Here the Lord said that He would send the Spirit from the Father. In John 14:16:
John 14:16 ESV
16 And I will ask the Father, and he will give you another Helper, to be with you forever,
the Father was the One who sent the Spirit. Is this not another proof of the equality of the Son and the Father? Who but God could send One who is God?
“The Spirit of truth, who proceeds from the Father.” This means that He is constantly being sent forth by God, and His day of Pentecost was a special instance of this. The Spirit testifies concerning Christ. This is His great mission. He does not seek to occupy men with Himself, though He is one of the members of the Trinity. But He directs the attention of both sinner and saint to the Lord’s glory.
[27] Then we have the Spirit testifying directly through the disciples. They had been with the Lord from the beginning of His public ministry and were especially qualified to tell of His Person and His work.

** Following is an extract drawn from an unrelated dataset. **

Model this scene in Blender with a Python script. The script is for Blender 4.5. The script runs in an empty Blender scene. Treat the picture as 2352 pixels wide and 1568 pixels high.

If anyone could have found any imperfection in the Lord, those who had been with Him the most could have. But they never knew Him to commit a sin of any kind. They could testify to the fact that He was the sinless Son of God and Savior of the world.
For us today this applies to us too, but not to the degree of the apostles. We too have been given testimonies of the work of God in our lives. We have been equipped with the Holy Spirit to testify of the greatness of God, to bring glory to Him, to worship Him.
After all that is why we were created.
“The chief end of man is to glorify God by enjoying Him forever.” -Piper
Numbers 6:24–26 ESV
24 The Lord bless you and keep you; 25 the Lord make his face to shine upon you and be gracious to you; 26 the Lord lift up his countenance upon you and give you peace.